日々のおつとめ―浄土宗日常勤行式 第13回 「総回向偈」
功徳を回らし向ける 「総回向偈」
願以此功徳 (がんにしくどく)
平等施一切 (びょうどうせいっさい)
同発菩提心 (どうほつぼだいしん)
往生安楽国 (おうじょうあんらっこく)
意訳
このお念仏の功徳を、すべての人々と平等に分かちあい、共に仏道を歩む志をおこして西方極楽浄土に生まれたいと願います。
【資料】毎日のおつとめ
前回の「念仏一会」では、〝阿弥陀さまにすべてお任せします〞といった気持ちでお念仏をとなえられたかと思います。続く「総回向偈」では、その功徳を、縁のあるなしにかかわらず、あらゆる人々にも回向し、ともに往生できるように願いながらとなえます。
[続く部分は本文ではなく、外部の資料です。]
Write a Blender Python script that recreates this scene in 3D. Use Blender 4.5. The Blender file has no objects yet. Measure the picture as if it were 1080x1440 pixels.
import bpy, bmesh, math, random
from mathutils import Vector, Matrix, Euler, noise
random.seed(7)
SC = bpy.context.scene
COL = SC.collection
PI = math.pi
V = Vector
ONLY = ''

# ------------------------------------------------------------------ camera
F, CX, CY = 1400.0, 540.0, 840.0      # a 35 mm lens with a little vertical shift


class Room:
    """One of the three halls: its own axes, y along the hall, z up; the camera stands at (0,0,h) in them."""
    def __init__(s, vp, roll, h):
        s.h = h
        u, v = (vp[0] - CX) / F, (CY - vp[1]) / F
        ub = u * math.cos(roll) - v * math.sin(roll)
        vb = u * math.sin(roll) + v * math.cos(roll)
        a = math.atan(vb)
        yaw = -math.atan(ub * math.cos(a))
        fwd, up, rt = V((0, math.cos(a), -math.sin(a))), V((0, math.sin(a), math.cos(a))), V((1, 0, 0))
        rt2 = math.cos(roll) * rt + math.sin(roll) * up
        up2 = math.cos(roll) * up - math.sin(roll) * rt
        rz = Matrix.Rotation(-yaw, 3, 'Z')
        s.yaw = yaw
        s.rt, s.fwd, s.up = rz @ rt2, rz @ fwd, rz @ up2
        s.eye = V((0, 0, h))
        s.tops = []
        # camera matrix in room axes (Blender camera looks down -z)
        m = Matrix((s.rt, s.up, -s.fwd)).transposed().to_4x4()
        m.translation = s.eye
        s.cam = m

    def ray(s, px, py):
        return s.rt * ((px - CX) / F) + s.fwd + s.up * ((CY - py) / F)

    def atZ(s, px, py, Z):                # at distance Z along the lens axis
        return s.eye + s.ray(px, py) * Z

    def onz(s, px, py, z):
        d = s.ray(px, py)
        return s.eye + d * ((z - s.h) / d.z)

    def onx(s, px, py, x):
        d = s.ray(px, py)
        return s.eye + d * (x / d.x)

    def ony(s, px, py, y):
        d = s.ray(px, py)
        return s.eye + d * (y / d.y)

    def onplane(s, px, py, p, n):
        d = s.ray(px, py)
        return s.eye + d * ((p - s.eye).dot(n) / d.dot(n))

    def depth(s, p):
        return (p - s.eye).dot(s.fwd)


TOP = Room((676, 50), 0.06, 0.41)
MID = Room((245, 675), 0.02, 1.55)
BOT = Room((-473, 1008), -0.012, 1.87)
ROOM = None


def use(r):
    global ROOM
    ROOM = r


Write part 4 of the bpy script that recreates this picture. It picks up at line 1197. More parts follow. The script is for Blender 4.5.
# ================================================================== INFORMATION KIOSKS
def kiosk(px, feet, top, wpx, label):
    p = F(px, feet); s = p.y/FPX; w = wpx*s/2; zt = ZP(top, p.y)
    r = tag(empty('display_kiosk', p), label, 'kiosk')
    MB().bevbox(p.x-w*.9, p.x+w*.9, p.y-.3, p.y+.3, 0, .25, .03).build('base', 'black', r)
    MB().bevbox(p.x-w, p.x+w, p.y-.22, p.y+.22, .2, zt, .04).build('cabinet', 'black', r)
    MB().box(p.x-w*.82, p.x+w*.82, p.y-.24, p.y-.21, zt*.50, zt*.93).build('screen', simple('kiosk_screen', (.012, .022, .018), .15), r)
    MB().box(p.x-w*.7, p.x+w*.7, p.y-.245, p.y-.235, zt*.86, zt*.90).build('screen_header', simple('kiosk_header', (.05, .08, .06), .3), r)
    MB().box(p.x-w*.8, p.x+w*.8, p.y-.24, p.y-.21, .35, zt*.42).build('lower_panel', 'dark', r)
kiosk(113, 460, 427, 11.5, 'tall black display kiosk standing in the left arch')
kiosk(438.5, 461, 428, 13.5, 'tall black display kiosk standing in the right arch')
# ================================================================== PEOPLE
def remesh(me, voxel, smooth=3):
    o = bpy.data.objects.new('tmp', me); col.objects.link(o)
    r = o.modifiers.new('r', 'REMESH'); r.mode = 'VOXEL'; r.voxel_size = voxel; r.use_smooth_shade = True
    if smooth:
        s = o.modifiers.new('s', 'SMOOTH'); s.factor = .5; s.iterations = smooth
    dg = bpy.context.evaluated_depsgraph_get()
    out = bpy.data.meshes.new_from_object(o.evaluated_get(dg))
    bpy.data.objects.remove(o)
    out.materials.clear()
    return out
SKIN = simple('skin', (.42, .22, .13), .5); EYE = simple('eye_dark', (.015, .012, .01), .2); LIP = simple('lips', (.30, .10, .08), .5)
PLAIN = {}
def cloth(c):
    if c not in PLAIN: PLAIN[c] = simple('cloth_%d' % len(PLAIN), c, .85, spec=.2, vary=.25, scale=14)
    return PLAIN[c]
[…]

この偈文のポイントは、すべての人々にその功徳をふり向けるという点です。
ここで説かれる功徳はいうまでもなくお念仏となりますが、その功徳について『無量寿経』では「大利を徳となす。すなわちこれ無上の功徳を具足す」とあり、法然上人も主著『選択集』のなかで、 「無上大利の念仏」とし、その功徳が広大無辺であるとしています。阿弥陀さまからいただいたこのありがたいお慈悲を、一人だけで享受するのではなく、すべての人々にもおすそ分けしよう、という心が大切なのです。
功徳ポイントのおすそ分け
お念仏や善行によって享受した功徳に対し、 「積もる」という表現をすることがあります。功徳の意味を考えるとき、私たちの生活の中で近いニュアンスとしてあげるなら「ポイント」がそれにあたるかもしれません。買い物などの際にポイントカードを提示して貯まるあのポイントです。
ある企業のポイント交換商品の一覧には、 「旅行券」「電化製品」などに加え、「海外の難民支援」 「震災遺児の支援」などがあります。自分のためだけでなく、他者に振り分ける、まさに〝功徳ポイント〞のおすそ分けではないでしょうか。
買い物ポイントは、そのポイント数に応じて交換できるものが違いますが、お念仏はたとえわずか一回でも、往生浄土という功徳がいただけます。だからこそそのお慈悲に感謝し、日々のお念仏に精進することが大切なのです。これが「世俗のポイント」との決定的な違いです。日々のお念仏の中で慈しみの心が培われ、お互いに思いやりの心で接しあう。こんな慈しみの社会も結果として私たちに授けられた功徳でありましょう。